編集長コラム | ||
素のままの人間が考えた本来のあたりまえさとは何? | 農業経営者 6月号 | (2003/06/01)
「いいか、頭で考えるなよ、頭で。自分の口と胃袋とケツの穴、それにチンポコと手足の皮膚や筋肉で考える、あるいは深くテツガクしてみるんだよ。汗だ汗。痛みだ、涙だ、よろこびだ」
まことに品がないし、ほとんど宗教の世界。そして、こう続ける。
俺たち凡人が“頭で考えた”と思っていることのほとんどは、実は自分の頭で考えたことじゃないよな。ほとんどは世間や誰かの話を受け売りしているだけ。だから、“何故?”と問われると、その理屈ごと受け売りするか、言葉に詰まってしまう。なかには“昔からそうだった”、あるいは “皆がそう言っている”などと、他人や世間の尻馬にしか乗ることしかできぬ無責任な暢気者もいる。でも、“昔”とは“何時”?“皆”とは“誰”?

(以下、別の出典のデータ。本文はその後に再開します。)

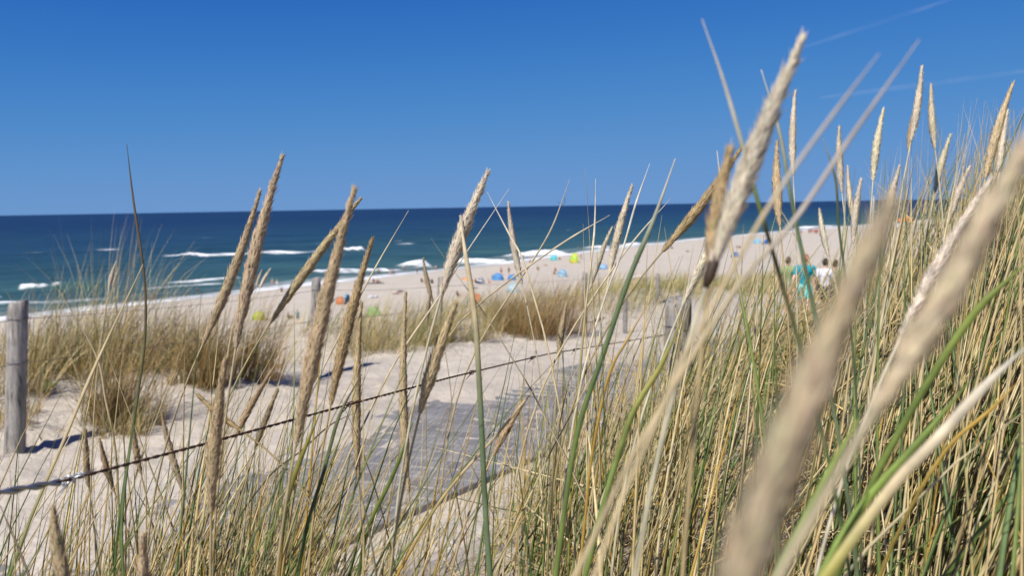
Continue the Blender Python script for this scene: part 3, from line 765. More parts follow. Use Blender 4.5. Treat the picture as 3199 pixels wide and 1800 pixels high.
# ------------------------------------------------------------------ tufts on the far dune
def tuft_arrays(n, rad, hgt, ws):
    ns = 10                                         # a tuft is several shoots' worth of leaves, each with its own bend
    sub = rng.integers(0, ns, n)
    sx, sy = rad * rng.normal(0, .62, ns), rad * rng.normal(0, .62, ns); sl = rng.uniform(.70, 1.18, ns); sa = rng.normal(WIND, .55, ns); sg = rng.random(ns) < .3
    r = rad * .45 * np.sqrt(rng.random(n)); a = rng.uniform(0, 6.28, n)
    rt = np.stack([sx[sub] + r * np.cos(a), sy[sub] + r * np.sin(a), -.03 + 0 * r], -1)
    L = hgt * sl[sub] * (.30 + .85 * rng.random(n) ** 1.7)
    outward = np.arctan2(rt[:, 1], rt[:, 0])
    az = np.where(rng.random(n) < .72, sa[sub] + rng.normal(0, .45, n), outward + rng.normal(0, .6, n))
    th0 = np.abs(rng.normal(.16, .20, n)) + .18 * r / rad; kap = rng.uniform(.0, 1.0, n) ** 1.3
    cb, ct = palette(n, ws); cg, cgt = palette(n, (2, 6, .3, .2)); m = sg[sub] & (rng.random(n) < .6); cb[m] = cg[m]; ct[m] = cgt[m]
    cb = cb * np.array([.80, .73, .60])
    return blades(rt, L, az, th0, kap, rng.uniform(.004, .0085, n), cb, ct, 4, 2, rng.uniform(0, 6.28, n), rng.normal(0, .4, n))
def tuft(name, px, py, rad, hgt, n, ws, label, tone=(1, 1, 1)):
    p = hit(px, py)
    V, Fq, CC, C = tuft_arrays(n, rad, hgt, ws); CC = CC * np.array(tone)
    V = V.reshape(-1, 3)
    V[:, 2] += height(V[:, 0] * 0 + p[0], V[:, 1] * 0 + p[1]) - p[2]
    me = mesh_from(name, V, Fq, CC, True, [M_GRASS])
    link(name, me, None, label, 'grass tuft', 'marram tufts beyond the fence', None, tuple(p))
BR = (5, 1.2, .8, 2.6); GN = (3.6, 4.2, .5, .8); MX = (5, 2.8, .5, 1.2)
TUFTS = [
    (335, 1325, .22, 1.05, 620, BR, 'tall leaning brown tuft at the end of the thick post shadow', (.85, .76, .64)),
    (395, 1345, .20, .45, 300, BR, 'low reddish brown tuft sprawling at the foot of the tall leaning one'),
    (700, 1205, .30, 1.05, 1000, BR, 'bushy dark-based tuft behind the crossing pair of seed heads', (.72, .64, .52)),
    (160, 1165, .60, .98, 800, MX, 'broad tuft next to the thick grey post'),
    (310, 1150, .45, 1.45, 700, MX, 'tuft with green blades between broad tuft and tall leaning tuft'),
    (425, 1130, .48, .80, 500, GN, 'greenish tuft on the crest below the two waders'),
    (545, 1130, .45, .70, 450, GN, 'short greenish tuft on the crest with sand around it'),
    (1235, 1075, .55, .72, 900, GN, 'low swept tuft beneath the green beach tent'),
    (1345, 1060, .50, .82, 900, GN, 'swept tuft around the slim dark fence post'),
    (1455, 1055, .45, .70, 700, GN, 'swept tuft beneath the orange tent'),
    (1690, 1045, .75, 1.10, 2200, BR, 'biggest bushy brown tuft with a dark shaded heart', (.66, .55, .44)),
    (1590, 1040, .50, .90, 800, MX, 'tuft leaning into the biggest brown tuft'),
    (20, 1230, .22, .55, 400, BR, 'low brown tuft cut by the photo edge behind the thick post'),
    (15, 1330, .25, .35, 260, BR, 'small dry tuft at the foot of the thick post'),
]
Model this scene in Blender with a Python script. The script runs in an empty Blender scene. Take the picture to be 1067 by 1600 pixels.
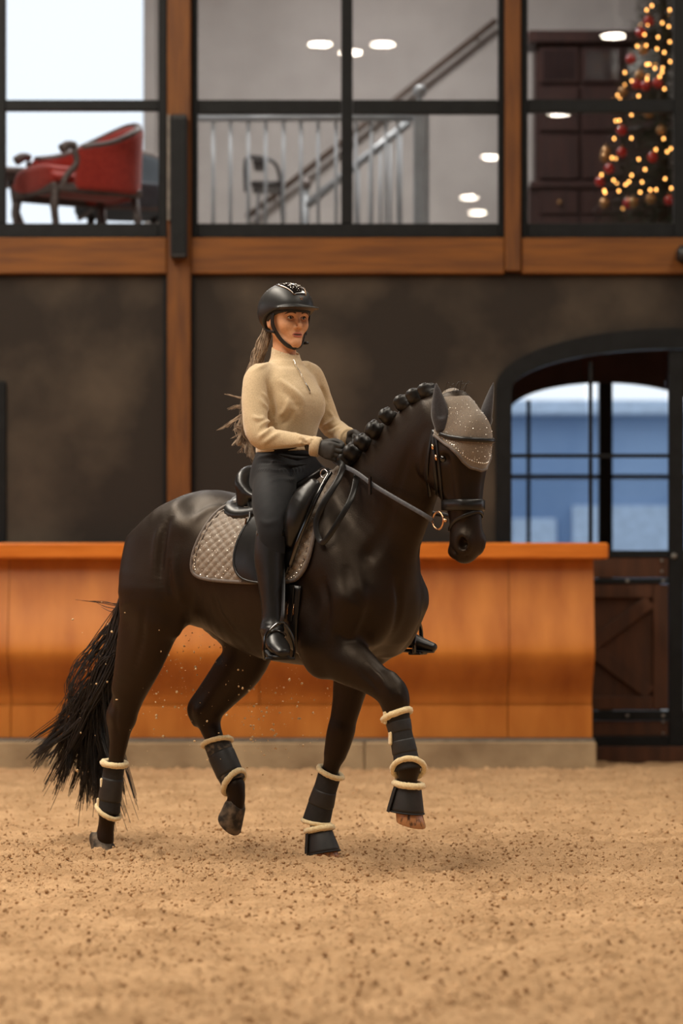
import bpy, math, random
import numpy as np
from mathutils import Vector, Matrix
from mathutils.bvhtree import BVHTree

random.seed(7)
RNG = np.random.default_rng(7)
SC = bpy.context.scene
COL = SC.collection

# ------------------------------------------------------------------ camera
# long lens, level camera with a rising shift (verticals stay parallel)
F_PX, CAM_H, CX, HOR = 4600.0, 1.11, 533.5, 939.0
cam_data = bpy.data.cameras.new('camera')
cam_data.sensor_fit = 'VERTICAL'
cam_data.sensor_height = 36.0
cam_data.lens = 36.0 * F_PX / 1600.0
cam_data.shift_y = (HOR - 800.0) / 1600.0
cam_data.clip_end = 400
cam_data.dof.use_dof = True
cam_data.dof.focus_distance = 12.55
cam_data.dof.aperture_fstop = cam_data.lens / 52.0
cam = bpy.data.objects.new('camera', cam_data)
cam.location = (0, 0, CAM_H)
cam.rotation_euler = (math.radians(90), 0, 0)
COL.objects.link(cam)
SC.camera = cam

# ------------------------------------------------------------------ view
SC.view_settings.view_transform = 'Standard'
SC.view_settings.look = 'None'
SC.view_settings.gamma = 1.0
SC.view_settings.exposure = 0.0
SC.view_settings.use_curve_mapping = False

# ------------------------------------------------------------------ sky
world = bpy.data.worlds.new('overcast_sky')
SC.world = world
world.use_nodes = True
_bg = world.node_tree.nodes['Background']
_bg.inputs['Color'].default_value = (0.86, 0.93, 1.0, 1)
_bg.inputs['Strength'].default_value = 1.35

# ------------------------------------------------------------------ arena lights
def area_light(name, loc, size, power, color, rot=(0, 0, 0), shape='RECTANGLE', label=None):
    l = bpy.data.lights.new(name, 'AREA')
    l.shape = shape
    l.size = size[0]
    l.size_y = size[1]
    l.energy = power
    l.color = color
    o = bpy.data.objects.new(name, l)
    o.location = loc
    o.rotation_euler = rot
    COL.objects.link(o)
    return o
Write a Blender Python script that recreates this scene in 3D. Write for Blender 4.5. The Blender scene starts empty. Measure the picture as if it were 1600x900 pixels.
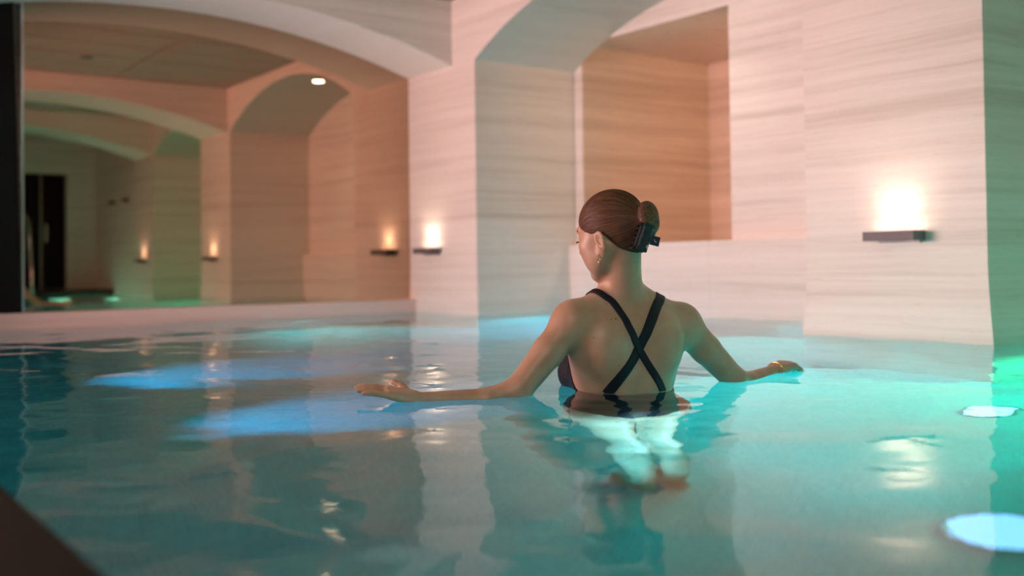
import bpy, bmesh, math, random
import numpy as np
from mathutils import Vector, Matrix
random.seed(4); np.random.seed(4)
scene = bpy.context.scene
C = scene.collection
PI = math.pi

# ------------------------------------------------------------------ camera
CAM = Vector((6.3, -3.76, 0.33))
HEAD = math.atan2(1184, 1600)            # heading, measured from -x towards +y
PITCH, ROLL, FPX = 0.02, 0.013, 1600.0
FWD = Vector((-math.cos(HEAD), math.sin(HEAD), 0))
RGT = Vector((math.sin(HEAD), math.cos(HEAD), 0))
UP = Vector((0, 0, 1))
fw = (FWD * math.cos(PITCH) + UP * math.sin(PITCH)).normalized()
up0 = (UP * math.cos(PITCH) - FWD * math.sin(PITCH)).normalized()
rr = (RGT * math.cos(ROLL) - up0 * math.sin(ROLL)).normalized()
uu = (up0 * math.cos(ROLL) + RGT * math.sin(ROLL)).normalized()
SHIFT_PX = -70.0
cd = bpy.data.cameras.new('camera'); cam = bpy.data.objects.new('camera', cd); C.objects.link(cam)
cd.sensor_width = 36; cd.lens = 36 * FPX / 1600; cd.shift_y = SHIFT_PX / 1600
cd.clip_start = 0.02
cam.matrix_world = Matrix(((rr.x, uu.x, -fw.x, CAM.x), (rr.y, uu.y, -fw.y, CAM.y), (rr.z, uu.z, -fw.z, CAM.z), (0, 0, 0, 1)))
cd.dof.use_dof = True; cd.dof.focus_distance = 2.66; cd.dof.aperture_fstop = 1.8
scene.camera = cam

# ------------------------------------------------------------------ world, exposure
world = bpy.data.worlds.new('world'); scene.world = world; world.use_nodes = True
world.node_tree.nodes['Background'].inputs[0].default_value = (1, .75, .65, 1)
world.node_tree.nodes['Background'].inputs[1].default_value = 0.02
vs = scene.view_settings
vs.view_transform = 'Standard'; vs.look = 'None'; vs.gamma = 1; vs.use_curve_mapping = False
vs.exposure = 0.0
scene.cycles.max_bounces = 10; scene.cycles.diffuse_bounces = 4; scene.cycles.glossy_bounces = 5
scene.cycles.transmission_bounces = 6
scene.cycles.sample_clamp_indirect = 6.0
scene.cycles.blur_glossy = 0.6

def lamp(name, kind, loc, target, energy, color, size=.1, size_y=None, spot=None, blend=.6):
    d = bpy.data.lights.new(name, kind); o = bpy.data.objects.new(name, d); C.objects.link(o)
    o.location = loc
    if target is not None:
        o.rotation_euler = (Vector(target) - Vector(loc)).to_track_quat('-Z', 'Y').to_euler()
    d.energy = energy; d.color = color
    if kind == 'AREA':
        d.shape = 'RECTANGLE'; d.size = size; d.size_y = size_y or size
    else:
        d.shadow_soft_size = size
    if kind == 'SPOT':
        d.spot_size = math.radians(spot); d.spot_blend = blend
    return o

# unseen rose-tinted main fill from the deck side of the room (left of the pool)
w_ = lamp('wash_fill', 'AREA', (0.7, -5.3, .85), (0.9, 0, 1.25), 205, (1, .62, .60), 4.6, .6)
w_.data.spread = math.radians(115)
# unseen soft fill added for her back, over the deck behind the viewer
lamp('back_fill', 'AREA', (6.9, -4.6, 1.95), (4.3, -1.9, .2), 34, (1, .86, .74), .5, .5)
# warm fill added to brighten the deep alcove, hidden behind its right jamb
lamp('alcove_fill', 'AREA', (2.95, 1.45, 1.6), (1.2, 1.5, .9), 11, (1, .68, .45), .3, .3)

# ------------------------------------------------------------------ materials
def newmat(name):
    m = bpy.data.materials.new(name); m.use_nodes = True
    nt = m.node_tree; b = nt.nodes['Principled BSDF']
    return m, nt, b
def N(nt, t, **k):
    n = nt.nodes.new(t)
    for a, v in k.items(): setattr(n, a, v)
    return n
def simple(name, col, rough=.5, metal=0, **k):
    m, nt, b = newmat(name)
    b.inputs['Base Color'].default_value = (*col, 1); b.inputs['Roughness'].default_value = rough
    b.inputs['Metallic'].default_value = metal
    for a, v in k.items(): b.inputs[a].default_value = v
    n = N(nt, 'ShaderNodeTexNoise'); n.inputs['Scale'].default_value = 35
    mr = N(nt, 'ShaderNodeMapRange'); mr.inputs['To Min'].default_value = max(0, rough - .05); mr.inputs['To Max'].default_value = min(1, rough + .07)
    nt.links.new(n.outputs['Fac'], mr.inputs['Value']); nt.links.new(mr.outputs[0], b.inputs['Roughness'])
    return m
def emis(name, col, s):
    m, nt, b = newmat(name)
    b.inputs['Base Color'].default_value = (.02, .02, .02, 1)
    b.inputs['Emission Color'].default_value = (*col, 1); b.inputs['Emission Strength'].default_value = s
    return m
def ramp(nt, stops):
    r = N(nt, 'ShaderNodeValToRGB')
    while len(r.color_ramp.elements) < len(stops): r.color_ramp.elements.new(.5)
    for e, (p, c) in zip(r.color_ramp.elements, stops): e.position = p; e.color = (*c, 1)
    return r
def travertine(name, light, mid, dark, vein=1.0, rough=.42):
    """horizontally banded stone: stretched noises in world position"""
    m, nt, b = newmat(name); L = nt.links.new
    g = N(nt, 'ShaderNodeNewGeometry')
    wob = N(nt, 'ShaderNodeTexNoise'); wob.inputs['Scale'].default_value = 1.6; wob.inputs['Detail'].default_value = 3
    L(g.outputs['Position'], wob.inputs['Vector'])
    sub = N(nt, 'ShaderNodeVectorMath', operation='MULTIPLY_ADD')
    L(wob.outputs['Color'], sub.inputs[0]); sub.inputs[1].default_value = (0, 0, .03); L(g.outputs['Position'], sub.inputs[2])
    def band(sx, sz, det, seed):
        mp = N(nt, 'ShaderNodeMapping'); mp.inputs['Scale'].default_value = (sx, sx, sz); mp.inputs['Location'].default_value = (seed, seed * 2, seed)
        L(sub.outputs[0], mp.inputs['Vector'])
        n = N(nt, 'ShaderNodeTexNoise'); n.inputs['Scale'].default_value = 1; n.inputs['Detail'].default_value = det; n.inputs['Roughness'].default_value = .6
        L(mp.outputs[0], n.inputs['Vector']); return n
    n1 = band(.35, 13, 5, 0); n2 = band(1.0, 62, 6, 7); n3 = band(7, 140, 3, 3)
    a = N(nt, 'ShaderNodeMath', operation='MULTIPLY_ADD'); L(n2.outputs['Fac'], a.inputs[0]); a.inputs[1].default_value = .55; 
    L(n1.outputs['Fac'], a.inputs[2])
    s = N(nt, 'ShaderNodeMapRange'); s.inputs['From Min'].default_value = .62; s.inputs['From Max'].default_value = .98
    L(a.outputs[0], s.inputs['Value'])
    r = ramp(nt, [(0, light), (.45, mid), (.75, tuple(mid[i] * (1 - .5 * vein) + dark[i] * .5 * vein for i in range(3))), (1, dark)])
    L(s.outputs[0], r.inputs[0])
    # small pits
    pit = ramp(nt, [(0, tuple(c * .8 for c in dark)), (.30, tuple(c * .8 for c in dark)), (.40, (1, 1, 1))]); L(n3.outputs['Fac'], pit.inputs[0])
    mx = N(nt, 'ShaderNodeMix', data_type='RGBA', blend_type='MULTIPLY'); mx.inputs[0].default_value = .25 * vein
    L(r.outputs[0], mx.inputs[6]); L(pit.outputs[0], mx.inputs[7])
    L(mx.outputs[2], b.inputs['Base Color'])
    b.inputs['Roughness'].default_value = rough
    bp = N(nt, 'ShaderNodeBump'); bp.inputs['Strength'].default_value = .15; bp.inputs['Distance'].default_value = .003
    L(n3.outputs['Fac'], bp.inputs['Height']); L(bp.outputs[0], b.inputs['Normal'])
    return m
M_TRAV = travertine('travertine', (.78, .70, .64), (.73, .65, .585), (.60, .52, .455))
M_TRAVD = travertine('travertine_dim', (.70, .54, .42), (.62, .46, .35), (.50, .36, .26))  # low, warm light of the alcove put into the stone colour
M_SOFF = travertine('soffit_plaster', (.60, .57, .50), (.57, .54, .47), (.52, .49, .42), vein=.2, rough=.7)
M_ARCH = travertine('arch_plaster', (.84, .72, .66), (.81, .69, .63), (.76, .64, .58), vein=.2, rough=.7)
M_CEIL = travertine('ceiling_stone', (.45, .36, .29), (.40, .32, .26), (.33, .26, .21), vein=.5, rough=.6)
M_COPE = travertine('coping_stone', (.84, .56, .48), (.78, .50, .43), (.66, .42, .36), vein=.6)  # pink light falling on the coping is put into its base colour
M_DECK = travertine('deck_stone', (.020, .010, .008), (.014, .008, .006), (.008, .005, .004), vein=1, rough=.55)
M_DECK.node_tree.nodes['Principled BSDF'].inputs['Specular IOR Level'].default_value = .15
M_DARK = simple('dark_panel', (.008, .006, .006), .35, 0, **{'Specular IOR Level': .12})
M_METAL = simple('brushed_metal', (.35, .32, .32), .35, .9)
M_HOUSE = simple('lamp_bronze', (.14, .115, .12), .55, .2)
M_CHROME = simple('chrome', (.75, .75, .75), .15, 1)
M_GOLD = simple('gold', (.95, .66, .32), .18, 1)
M_CRYSTAL = simple('crystal', (.95, .93, .9), .08, .6)
M_BLACK = simple('black_plastic', (.012, .012, .016), .3)
M_TAB = simple('navy_plastic', (.01, .03, .05), .25)
M_WHITE = simple('white_print_glint', (.8, .8, .8), .4)
M_SUIT = simple('swimsuit_fabric', (.006, .006, .013), .6, 0, **{'Specular IOR Level': .25})
M_SUIT.node_tree.nodes['Principled BSDF'].inputs['Sheen Weight'].default_value = .04

def pool_mat():
    m, nt, b = newmat('pool_mosaic'); L = nt.links.new
    g = N(nt, 'ShaderNodeNewGeometry')
    br = N(nt, 'ShaderNodeTexBrick'); br.inputs['Scale'].default_value = 20
    br.offset = 0; br.inputs['Brick Width'].default_value = .5; br.inputs['Row Height'].default_value = .5
    br.inputs['Mortar Size'].default_value = .02
    br.inputs['Color1'].default_value = (.56, .57, .55, 1); br.inputs['Color2'].default_value = (.50, .52, .51, 1); br.inputs['Mortar'].default_value = (.38, .40, .40, 1)
    L(g.outputs['Position'], br.inputs['Vector']); L(br.outputs['Color'], b.inputs['Base Color'])
    b.inputs['Roughness'].default_value = .5
    return m
M_POOL = pool_mat()

def mirror_mat():
    m, nt, b = newmat('bronze_mirror'); b.inputs['Metallic'].default_value = 1
    b.inputs['Base Color'].default_value = (.50, .34, .235, 1); b.inputs['Roughness'].default_value = .015
    return m
M_MIRROR = mirror_mat()

def water_mat():
    m, nt, b = newmat('pool_water_surface'); nt.nodes.remove(b); L = nt.links.new
    out = nt.nodes['Material Output']
    gl = N(nt, 'ShaderNodeBsdfGlass'); gl.inputs['IOR'].default_value = 1.333; gl.inputs['Roughness'].default_value = 0.0
    gl.inputs['Color'].default_value = (.97, .995, .99, 1)
    g = N(nt, 'ShaderNodeNewGeometry')
    n = N(nt, 'ShaderNodeTexNoise'); n.inputs['Scale'].default_value = 9; n.inputs['Detail'].default_value = 3
    L(g.outputs['Position'], n.inputs['Vector'])
    bp = N(nt, 'ShaderNodeBump'); bp.inputs['Strength'].default_value = .35; bp.inputs['Distance'].default_value = .004
    L(n.outputs['Fac'], bp.inputs['Height']); L(bp.outputs[0], gl.inputs['Normal'])
    L(gl.outputs[0], out.inputs['Surface'])
    va = N(nt, 'ShaderNodeVolumeAbsorption'); va.inputs['Color'].default_value = (.12, .85, .92, 1); va.inputs['Density'].default_value = .85
    L(va.outputs[0], out.inputs['Volume'])
    return m
M_WATER = water_mat()

def skin_mat():
    m, nt, b = newmat('skin'); L = nt.links.new
    tc = N(nt, 'ShaderNodeTexCoord')
    n = N(nt, 'ShaderNodeTexNoise'); n.inputs['Scale'].default_value = 14; n.inputs['Detail'].default_value = 4
    L(tc.outputs['Object'], n.inputs['Vector'])
    r = ramp(nt, [(.3, (.50, .27, .17)), (.7, (.60, .36, .25))]); L(n.outputs['Fac'], r.inputs[0])
    last = r.outputs[0]
    for i, (p, rad) in enumerate(MOLES):
        d = N(nt, 'ShaderNodeVectorMath', operation='DISTANCE'); L(tc.outputs['Object'], d.inputs[0]); d.inputs[1].default_value = p
        mr = N(nt, 'ShaderNodeMapRange'); mr.inputs['From Min'].default_value = rad * .6; mr.inputs['From Max'].default_value = rad * 1.3
        mr.inputs['To Min'].default_value = .85; mr.inputs['To Max'].default_value = 0
        L(d.outputs['Value'], mr.inputs['Value'])
        mx = N(nt, 'ShaderNodeMix', data_type='RGBA'); L(mr.outputs[0], mx.inputs[0]); L(last, mx.inputs[6]); mx.inputs[7].default_value = (.09, .035, .02, 1)
        last = mx.outputs[2]
    L(last, b.inputs['Base Color'])
    b.inputs['Roughness'].default_value = .42
    b.inputs['Subsurface Weight'].default_value = .12; b.inputs['Subsurface Radius'].default_value = (.02, .007, .004); b.inputs['Subsurface Scale'].default_value = .6
    n2 = N(nt, 'ShaderNodeTexNoise'); n2.inputs['Scale'].default_value = 400; L(tc.outputs['Object'], n2.inputs['Vector'])
    bp = N(nt, 'ShaderNodeBump'); bp.inputs['Strength'].default_value = .12; bp.inputs['Distance'].default_value = .0006
    L(n2.outputs['Fac'], bp.inputs['Height']); L(bp.outputs[0], b.inputs['Normal'])
    return m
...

被害者意識は止めにしよう。そのツケは払わさせられるのだ。誰かが何とかしてくれるだろうなんて思っているかもしれないが、これからはそうはいかない。それぞれが始末をつけなきゃいけない。むしろ、今の我々がふんぞり返っている安楽椅子というものは、たまたま今の日本人に与えられている幸運に過ぎないのだ。
ヒージーちゃんやヒーバーちゃんより前の日本人が今の時代を生きていたとしたら、こんな都合のよい世界や便利な技術や科学知識や情報手段や法や制度が存在し、しかもこんなふんだんな浪費までできてしまう時代に生きていたとしたら、どう振舞ったかだろうか。まずは、“アリガタヤ、アリガタヤ…”と彼らの体が語り出しただろう。でも、それに溺れるだろうか。人が生き延びるための生れながらの欲と智恵を失っていない“素のままの人間”であったとしたら、そしてアリガタヤと声が出てしまうほどの生き物としての“存在の畏れ”とでもいうものを知っていた彼らは、現代の我々とは違う振る舞いをしていたのではないだろうか。
世界を食い散らかしながらの地産地消、世界中から石油を輸入し、エサを輸入して家畜のウンコで溺れそうになりながらの食料自給、日本農業を守れだとかの議論…。これまで当然と思われてきたことが通用しなくなる時代なのだ。さらに、欠乏ではなく過剰、飢えではなく飽食こそが我々の困難の源泉になっている。だからこそ本誌も“生産者⇔消費者”などと言う視点ではなく、皆がお天道様の消費者であり、農業者とはその最前線にいるだけだとの認識から農業を考えようなどと言うのだ。農業経営を考える上でも、経営者のありようとしても、社会の生産力ではなく消費力の持つ意味を考えようと言うのだ。
そんな時代だからこそ、我々の“あたりまえ”を疑って見る必要がある。
腹が減れば何か食いたい。また、食べ物は美味かったり不味かったりする。人はパンのみで生きてはいないかもしれないが、食べる事とは生きることそのものだ。“飢え”が実感されないから、食と命が繋がっていることを実感できないでいる。食べればおなかが一杯になるが、やがてウンコも出る。食あたりもすれば下痢もする。ウンコすればケツの始末をせねばならない。出したウンコもそのままにしておくわけにもいかない。そしてチンポコ。それに由来するままならぬ情動は人生の歓びの源泉でもあり、人はそれに悩みもする。しかも、それはヒトという種や家族や民族の未来にも繋がっている。それから、働かなけりゃ飯にはありつけないが、筋肉を使えば痛くもなる。小賢しく働けばヒトを出し抜くことも可能だが、所詮、仏様の掌の上のこと。
そんな素のままのヒト、あるいは動物としての我々を、邪魔な情報の詰まった頭ではなく、直接的な生理において理解して見ることを勧めるわけだ。
それによって、本当にそれが自分の目で見たこと?納得したこと?思ったこと?考えたことなのか?を反省できる。そうすると、今、あたりまえだと思っていることのおかしさに気付き、皆が語り、振舞っているあたりまえさではなく、本来のあたりまえさとは何かが見えてくるのではないだろうか。お天道様の程を超えてしまった存在としての我々という意味を理解した上で…。